How blueshift might beat redshift

In collapsing objects, light could get squeezed rather than stretched

Carina nebula

BLUE HUE  Gravity causes pockets of gas and dust to collapse in star-forming regions such as the Carina nebula (shown), compressing light into shorter, bluer wavelengths, a new study finds.

NASA, ESA, M. Livio/Hubble 20th Anniversary Team/STScI

Light that escapes collapsing stars and dust clouds may sport an unusually blue hue.

Light emitted within these gravitationally unstable objects can get compressed and thus become bluer, physicists suggest in the Feb. 4 Physics Letters B. They say this blueshift could remain even after the light reddens as it moves through the vacuum of space. While the effect would be difficult to observe, it could help in understanding what happens to light when it is produced by or passes through an object caving in due to its own gravity.

Because the universe is expanding, distant objects appear to move away from each other, leading to an effect that stretches light to make its wavelength longer.
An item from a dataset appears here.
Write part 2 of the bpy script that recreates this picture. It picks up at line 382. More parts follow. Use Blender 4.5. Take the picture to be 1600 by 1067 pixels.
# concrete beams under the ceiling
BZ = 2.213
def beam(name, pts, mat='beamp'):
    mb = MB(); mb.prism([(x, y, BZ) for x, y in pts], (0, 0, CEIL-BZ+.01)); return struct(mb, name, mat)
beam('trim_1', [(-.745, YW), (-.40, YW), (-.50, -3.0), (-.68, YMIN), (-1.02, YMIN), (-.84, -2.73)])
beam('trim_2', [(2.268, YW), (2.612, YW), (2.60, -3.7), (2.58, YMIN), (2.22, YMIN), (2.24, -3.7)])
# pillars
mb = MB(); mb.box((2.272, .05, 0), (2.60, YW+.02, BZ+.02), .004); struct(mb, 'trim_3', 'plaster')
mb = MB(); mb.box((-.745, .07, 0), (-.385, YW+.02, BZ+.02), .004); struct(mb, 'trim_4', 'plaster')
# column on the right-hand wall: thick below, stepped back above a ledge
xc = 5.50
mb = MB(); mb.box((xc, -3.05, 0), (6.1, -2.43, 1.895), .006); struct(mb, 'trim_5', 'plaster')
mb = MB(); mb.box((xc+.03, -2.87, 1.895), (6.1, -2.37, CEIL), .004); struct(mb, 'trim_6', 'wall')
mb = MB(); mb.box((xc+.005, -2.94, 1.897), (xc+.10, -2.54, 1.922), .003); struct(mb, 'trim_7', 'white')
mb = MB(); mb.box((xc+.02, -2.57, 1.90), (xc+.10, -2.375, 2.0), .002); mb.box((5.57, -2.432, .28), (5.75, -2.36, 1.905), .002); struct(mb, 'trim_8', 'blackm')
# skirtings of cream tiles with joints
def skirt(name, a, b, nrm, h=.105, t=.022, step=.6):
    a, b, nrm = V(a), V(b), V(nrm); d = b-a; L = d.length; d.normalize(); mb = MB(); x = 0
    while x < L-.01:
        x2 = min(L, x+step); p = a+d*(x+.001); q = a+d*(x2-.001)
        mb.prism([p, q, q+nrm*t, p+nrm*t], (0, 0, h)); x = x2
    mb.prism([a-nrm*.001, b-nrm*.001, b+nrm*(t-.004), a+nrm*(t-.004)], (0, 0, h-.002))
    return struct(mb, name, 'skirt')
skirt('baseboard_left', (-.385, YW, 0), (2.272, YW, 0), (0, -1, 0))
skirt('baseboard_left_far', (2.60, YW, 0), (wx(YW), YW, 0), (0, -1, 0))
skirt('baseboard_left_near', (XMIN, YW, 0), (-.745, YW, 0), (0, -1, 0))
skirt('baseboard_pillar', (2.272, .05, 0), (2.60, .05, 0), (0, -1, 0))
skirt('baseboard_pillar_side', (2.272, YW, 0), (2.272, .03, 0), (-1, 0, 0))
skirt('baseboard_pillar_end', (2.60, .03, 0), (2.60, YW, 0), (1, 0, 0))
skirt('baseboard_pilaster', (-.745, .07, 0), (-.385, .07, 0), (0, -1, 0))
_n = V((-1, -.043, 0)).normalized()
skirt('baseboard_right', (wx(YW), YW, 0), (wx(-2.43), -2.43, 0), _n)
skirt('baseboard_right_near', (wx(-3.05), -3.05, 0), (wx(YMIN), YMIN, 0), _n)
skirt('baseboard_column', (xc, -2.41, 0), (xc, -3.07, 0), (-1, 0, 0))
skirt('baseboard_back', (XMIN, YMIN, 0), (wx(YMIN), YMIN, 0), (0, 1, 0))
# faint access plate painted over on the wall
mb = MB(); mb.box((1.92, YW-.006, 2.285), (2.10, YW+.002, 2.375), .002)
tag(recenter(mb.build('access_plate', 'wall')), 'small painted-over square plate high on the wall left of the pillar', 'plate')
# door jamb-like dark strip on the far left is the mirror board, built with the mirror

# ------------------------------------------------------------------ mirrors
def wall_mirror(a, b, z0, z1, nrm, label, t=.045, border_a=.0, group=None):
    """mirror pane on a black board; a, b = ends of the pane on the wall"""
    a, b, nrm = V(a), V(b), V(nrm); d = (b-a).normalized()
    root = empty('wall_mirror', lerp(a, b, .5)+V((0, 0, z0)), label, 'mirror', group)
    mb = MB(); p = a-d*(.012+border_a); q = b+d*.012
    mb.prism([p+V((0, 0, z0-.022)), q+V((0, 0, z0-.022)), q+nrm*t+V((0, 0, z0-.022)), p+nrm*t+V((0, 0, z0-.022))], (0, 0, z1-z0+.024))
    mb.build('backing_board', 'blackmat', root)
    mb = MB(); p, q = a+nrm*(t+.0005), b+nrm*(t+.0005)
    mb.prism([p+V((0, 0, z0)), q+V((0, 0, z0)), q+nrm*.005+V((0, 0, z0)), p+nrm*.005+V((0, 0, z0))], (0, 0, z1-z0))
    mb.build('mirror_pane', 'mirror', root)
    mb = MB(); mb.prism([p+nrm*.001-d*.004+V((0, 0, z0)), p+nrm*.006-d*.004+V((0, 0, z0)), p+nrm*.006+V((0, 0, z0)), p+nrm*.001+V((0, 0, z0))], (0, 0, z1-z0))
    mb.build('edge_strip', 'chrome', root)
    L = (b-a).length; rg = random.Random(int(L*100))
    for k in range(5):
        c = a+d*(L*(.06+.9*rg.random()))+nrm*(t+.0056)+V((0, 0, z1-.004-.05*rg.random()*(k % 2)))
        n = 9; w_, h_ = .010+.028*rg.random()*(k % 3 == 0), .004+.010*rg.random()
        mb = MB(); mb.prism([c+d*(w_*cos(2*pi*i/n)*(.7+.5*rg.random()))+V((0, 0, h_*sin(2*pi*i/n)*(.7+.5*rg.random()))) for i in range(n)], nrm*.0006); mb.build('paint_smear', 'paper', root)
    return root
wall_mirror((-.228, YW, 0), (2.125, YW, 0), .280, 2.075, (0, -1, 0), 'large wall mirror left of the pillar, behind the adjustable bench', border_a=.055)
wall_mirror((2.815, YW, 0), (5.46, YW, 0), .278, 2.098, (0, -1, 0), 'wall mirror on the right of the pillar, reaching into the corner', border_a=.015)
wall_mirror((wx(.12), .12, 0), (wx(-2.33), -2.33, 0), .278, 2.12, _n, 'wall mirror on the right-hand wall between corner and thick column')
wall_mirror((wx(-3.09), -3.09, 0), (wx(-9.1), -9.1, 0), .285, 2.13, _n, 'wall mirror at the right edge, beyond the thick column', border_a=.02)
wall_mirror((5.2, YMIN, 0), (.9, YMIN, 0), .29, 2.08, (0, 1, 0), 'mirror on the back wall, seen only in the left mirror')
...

Consequently light that reaches Earth from remote stars and galaxies is generally redshifted. (Red light has the longest wavelength of visible light; blue has the shortest.) But Cosimo Bambi, an astrophysicist at Fudan University in Shanghai, and colleagues calculated that a dust cloud collapsing into a star or a star caving in as it goes supernova can manipulate light waves as if they were moving through a contracting universe. As a result, the waves get compressed and bluer. If this effect outweighs the subsequent redshift as the light travels through space, an observer will measure a blueshift.